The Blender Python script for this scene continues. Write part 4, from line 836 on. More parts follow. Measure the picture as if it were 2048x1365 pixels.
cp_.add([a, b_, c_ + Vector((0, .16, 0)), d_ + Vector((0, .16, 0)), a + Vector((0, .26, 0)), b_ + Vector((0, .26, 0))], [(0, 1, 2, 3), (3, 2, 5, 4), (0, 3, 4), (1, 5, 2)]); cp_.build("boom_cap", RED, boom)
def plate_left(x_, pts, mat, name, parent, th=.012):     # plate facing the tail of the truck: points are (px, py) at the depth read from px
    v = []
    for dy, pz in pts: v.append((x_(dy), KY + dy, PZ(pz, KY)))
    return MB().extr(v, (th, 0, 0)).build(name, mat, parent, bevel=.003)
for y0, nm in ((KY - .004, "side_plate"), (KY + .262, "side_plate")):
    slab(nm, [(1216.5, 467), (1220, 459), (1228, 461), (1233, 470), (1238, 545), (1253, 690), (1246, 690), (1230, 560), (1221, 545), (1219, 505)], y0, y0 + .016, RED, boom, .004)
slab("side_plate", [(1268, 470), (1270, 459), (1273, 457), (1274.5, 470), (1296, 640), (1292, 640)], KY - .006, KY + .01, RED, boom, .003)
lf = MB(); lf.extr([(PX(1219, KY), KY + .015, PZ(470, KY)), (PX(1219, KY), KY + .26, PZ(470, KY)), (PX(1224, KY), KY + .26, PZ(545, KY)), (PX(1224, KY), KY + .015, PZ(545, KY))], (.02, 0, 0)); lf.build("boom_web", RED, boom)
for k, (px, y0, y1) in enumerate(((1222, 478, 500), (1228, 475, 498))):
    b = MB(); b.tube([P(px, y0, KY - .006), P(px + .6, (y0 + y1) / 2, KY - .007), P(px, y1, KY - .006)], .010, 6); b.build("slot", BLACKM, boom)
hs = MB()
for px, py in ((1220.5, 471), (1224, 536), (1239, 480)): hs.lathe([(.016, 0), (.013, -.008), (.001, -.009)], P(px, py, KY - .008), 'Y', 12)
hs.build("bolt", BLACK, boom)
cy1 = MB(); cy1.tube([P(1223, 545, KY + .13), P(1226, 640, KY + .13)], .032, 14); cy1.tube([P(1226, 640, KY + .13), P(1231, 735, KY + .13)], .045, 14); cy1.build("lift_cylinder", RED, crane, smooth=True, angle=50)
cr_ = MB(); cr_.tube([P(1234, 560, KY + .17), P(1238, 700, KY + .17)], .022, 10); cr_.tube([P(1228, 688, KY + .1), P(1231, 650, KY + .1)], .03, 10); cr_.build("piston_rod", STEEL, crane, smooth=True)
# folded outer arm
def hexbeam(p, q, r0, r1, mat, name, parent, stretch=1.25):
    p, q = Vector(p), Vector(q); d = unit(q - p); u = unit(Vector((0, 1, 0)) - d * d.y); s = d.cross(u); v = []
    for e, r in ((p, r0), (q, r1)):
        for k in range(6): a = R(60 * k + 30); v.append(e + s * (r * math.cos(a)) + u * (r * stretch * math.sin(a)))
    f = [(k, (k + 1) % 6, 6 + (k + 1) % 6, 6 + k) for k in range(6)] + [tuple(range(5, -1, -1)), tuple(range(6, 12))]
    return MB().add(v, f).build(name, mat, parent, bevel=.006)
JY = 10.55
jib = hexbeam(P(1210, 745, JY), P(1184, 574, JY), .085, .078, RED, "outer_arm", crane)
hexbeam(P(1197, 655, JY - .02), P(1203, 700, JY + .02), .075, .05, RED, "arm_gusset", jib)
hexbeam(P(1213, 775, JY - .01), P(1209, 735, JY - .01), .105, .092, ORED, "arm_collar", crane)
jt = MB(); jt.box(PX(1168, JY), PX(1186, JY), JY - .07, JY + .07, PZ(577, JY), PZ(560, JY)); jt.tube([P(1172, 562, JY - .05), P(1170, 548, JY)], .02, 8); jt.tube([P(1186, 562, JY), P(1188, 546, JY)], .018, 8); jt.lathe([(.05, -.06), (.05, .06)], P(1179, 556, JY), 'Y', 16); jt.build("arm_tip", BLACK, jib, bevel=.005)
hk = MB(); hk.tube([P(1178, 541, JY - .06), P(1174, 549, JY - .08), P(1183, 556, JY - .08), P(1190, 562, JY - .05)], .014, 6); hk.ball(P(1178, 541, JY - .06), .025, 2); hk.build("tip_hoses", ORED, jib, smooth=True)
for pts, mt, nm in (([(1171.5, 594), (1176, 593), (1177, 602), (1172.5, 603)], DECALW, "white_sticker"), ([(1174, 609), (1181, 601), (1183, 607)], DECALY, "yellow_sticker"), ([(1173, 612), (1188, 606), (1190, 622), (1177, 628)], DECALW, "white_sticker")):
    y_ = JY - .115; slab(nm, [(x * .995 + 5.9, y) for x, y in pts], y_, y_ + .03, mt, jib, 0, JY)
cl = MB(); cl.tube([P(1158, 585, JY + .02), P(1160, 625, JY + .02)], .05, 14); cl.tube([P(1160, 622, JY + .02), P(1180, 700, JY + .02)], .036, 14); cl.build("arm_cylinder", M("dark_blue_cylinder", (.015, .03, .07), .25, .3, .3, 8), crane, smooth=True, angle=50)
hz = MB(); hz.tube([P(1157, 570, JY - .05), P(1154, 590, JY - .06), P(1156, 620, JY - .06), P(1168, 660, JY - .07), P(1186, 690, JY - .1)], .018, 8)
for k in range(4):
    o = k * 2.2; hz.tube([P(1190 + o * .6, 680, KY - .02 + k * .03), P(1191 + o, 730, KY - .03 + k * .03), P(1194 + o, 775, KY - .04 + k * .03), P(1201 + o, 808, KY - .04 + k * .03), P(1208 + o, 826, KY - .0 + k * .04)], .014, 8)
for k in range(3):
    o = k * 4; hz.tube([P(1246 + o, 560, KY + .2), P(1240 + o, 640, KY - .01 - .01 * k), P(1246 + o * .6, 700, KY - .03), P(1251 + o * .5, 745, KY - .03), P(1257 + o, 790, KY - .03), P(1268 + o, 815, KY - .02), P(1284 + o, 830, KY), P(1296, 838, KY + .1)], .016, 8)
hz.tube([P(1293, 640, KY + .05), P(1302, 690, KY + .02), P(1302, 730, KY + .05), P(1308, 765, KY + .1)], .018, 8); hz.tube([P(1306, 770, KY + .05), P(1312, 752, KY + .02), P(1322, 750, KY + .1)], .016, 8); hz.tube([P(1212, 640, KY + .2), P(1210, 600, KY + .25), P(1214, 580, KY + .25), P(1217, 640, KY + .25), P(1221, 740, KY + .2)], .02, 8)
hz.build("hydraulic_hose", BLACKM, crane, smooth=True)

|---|

> _What you are asked to do_:
From the listing above, extract every line exactly as it stands.

> _Answer to this task_:
The Blender Python script for this scene continues. Write part 4, from line 836 on. More parts follow. Measure the picture as if it were 2048x1365 pixels.
cp_.add([a, b_, c_ + Vector((0, .16, 0)), d_ + Vector((0, .16, 0)), a + Vector((0, .26, 0)), b_ + Vector((0, .26, 0))], [(0, 1, 2, 3), (3, 2, 5, 4), (0, 3, 4), (1, 5, 2)]); cp_.build("boom_cap", RED, boom)
def plate_left(x_, pts, mat, name, parent, th=.012):     # plate facing the tail of the truck: points are (px, py) at the depth read from px
    v = []
    for dy, pz in pts: v.append((x_(dy), KY + dy, PZ(pz, KY)))
    return MB().extr(v, (th, 0, 0)).build(name, mat, parent, bevel=.003)
for y0, nm in ((KY - .004, "side_plate"), (KY + .262, "side_plate")):
    slab(nm, [(1216.5, 467), (1220, 459), (1228, 461), (1233, 470), (1238, 545), (1253, 690), (1246, 690), (1230, 560), (1221, 545), (1219, 505)], y0, y0 + .016, RED, boom, .004)
slab("side_plate", [(1268, 470), (1270, 459), (1273, 457), (1274.5, 470), (1296, 640), (1292, 640)], KY - .006, KY + .01, RED, boom, .003)
lf = MB(); lf.extr([(PX(1219, KY), KY + .015, PZ(470, KY)), (PX(1219, KY), KY + .26, PZ(470, KY)), (PX(1224, KY), KY + .26, PZ(545, KY)), (PX(1224, KY), KY + .015, PZ(545, KY))], (.02, 0, 0)); lf.build("boom_web", RED, boom)
for k, (px, y0, y1) in enumerate(((1222, 478, 500), (1228, 475, 498))):
    b = MB(); b.tube([P(px, y0, KY - .006), P(px + .6, (y0 + y1) / 2, KY - .007), P(px, y1, KY - .006)], .010, 6); b.build("slot", BLACKM, boom)
hs = MB()
for px, py in ((1220.5, 471), (1224, 536), (1239, 480)): hs.lathe([(.016, 0), (.013, -.008), (.001, -.009)], P(px, py, KY - .008), 'Y', 12)
hs.build("bolt", BLACK, boom)
cy1 = MB(); cy1.tube([P(1223, 545, KY + .13), P(1226, 640, KY + .13)], .032, 14); cy1.tube([P(1226, 640, KY + .13), P(1231, 735, KY + .13)], .045, 14); cy1.build("lift_cylinder", RED, crane, smooth=True, angle=50)
cr_ = MB(); cr_.tube([P(1234, 560, KY + .17), P(1238, 700, KY + .17)], .022, 10); cr_.tube([P(1228, 688, KY + .1), P(1231, 650, KY + .1)], .03, 10); cr_.build("piston_rod", STEEL, crane, smooth=True)
# folded outer arm
def hexbeam(p, q, r0, r1, mat, name, parent, stretch=1.25):
    p, q = Vector(p), Vector(q); d = unit(q - p); u = unit(Vector((0, 1, 0)) - d * d.y); s = d.cross(u); v = []
    for e, r in ((p, r0), (q, r1)):
        for k in range(6): a = R(60 * k + 30); v.append(e + s * (r * math.cos(a)) + u * (r * stretch * math.sin(a)))
    f = [(k, (k + 1) % 6, 6 + (k + 1) % 6, 6 + k) for k in range(6)] + [tuple(range(5, -1, -1)), tuple(range(6, 12))]
    return MB().add(v, f).build(name, mat, parent, bevel=.006)
JY = 10.55
jib = hexbeam(P(1210, 745, JY), P(1184, 574, JY), .085, .078, RED, "outer_arm", crane)
hexbeam(P(1197, 655, JY - .02), P(1203, 700, JY + .02), .075, .05, RED, "arm_gusset", jib)
hexbeam(P(1213, 775, JY - .01), P(1209, 735, JY - .01), .105, .092, ORED, "arm_collar", crane)
jt = MB(); jt.box(PX(1168, JY), PX(1186, JY), JY - .07, JY + .07, PZ(577, JY), PZ(560, JY)); jt.tube([P(1172, 562, JY - .05), P(1170, 548, JY)], .02, 8); jt.tube([P(1186, 562, JY), P(1188, 546, JY)], .018, 8); jt.lathe([(.05, -.06), (.05, .06)], P(1179, 556, JY), 'Y', 16); jt.build("arm_tip", BLACK, jib, bevel=.005)
hk = MB(); hk.tube([P(1178, 541, JY - .06), P(1174, 549, JY - .08), P(1183, 556, JY - .08), P(1190, 562, JY - .05)], .014, 6); hk.ball(P(1178, 541, JY - .06), .025, 2); hk.build("tip_hoses", ORED, jib, smooth=True)
for pts, mt, nm in (([(1171.5, 594), (1176, 593), (1177, 602), (1172.5, 603)], DECALW, "white_sticker"), ([(1174, 609), (1181, 601), (1183, 607)], DECALY, "yellow_sticker"), ([(1173, 612), (1188, 606), (1190, 622), (1177, 628)], DECALW, "white_sticker")):
    y_ = JY - .115; slab(nm, [(x * .995 + 5.9, y) for x, y in pts], y_, y_ + .03, mt, jib, 0, JY)
cl = MB(); cl.tube([P(1158, 585, JY + .02), P(1160, 625, JY + .02)], .05, 14); cl.tube([P(1160, 622, JY + .02), P(1180, 700, JY + .02)], .036, 14); cl.build("arm_cylinder", M("dark_blue_cylinder", (.015, .03, .07), .25, .3, .3, 8), crane, smooth=True, angle=50)
hz = MB(); hz.tube([P(1157, 570, JY - .05), P(1154, 590, JY - .06), P(1156, 620, JY - .06), P(1168, 660, JY - .07), P(1186, 690, JY - .1)], .018, 8)
for k in range(4):
    o = k * 2.2; hz.tube([P(1190 + o * .6, 680, KY - .02 + k * .03), P(1191 + o, 730, KY - .03 + k * .03), P(1194 + o, 775, KY - .04 + k * .03), P(1201 + o, 808, KY - .04 + k * .03), P(1208 + o, 826, KY - .0 + k * .04)], .014, 8)
for k in range(3):
    o = k * 4; hz.tube([P(1246 + o, 560, KY + .2), P(1240 + o, 640, KY - .01 - .01 * k), P(1246 + o * .6, 700, KY - .03), P(1251 + o * .5, 745, KY - .03), P(1257 + o, 790, KY - .03), P(1268 + o, 815, KY - .02), P(1284 + o, 830, KY), P(1296, 838, KY + .1)], .016, 8)
hz.tube([P(1293, 640, KY + .05), P(1302, 690, KY + .02), P(1302, 730, KY + .05), P(1308, 765, KY + .1)], .018, 8); hz.tube([P(1306, 770, KY + .05), P(1312, 752, KY + .02), P(1322, 750, KY + .1)], .016, 8); hz.tube([P(1212, 640, KY + .2), P(1210, 600, KY + .25), P(1214, 580, KY + .25), P(1217, 640, KY + .25), P(1221, 740, KY + .2)], .02, 8)
hz.build("hydraulic_hose", BLACKM, crane, smooth=True)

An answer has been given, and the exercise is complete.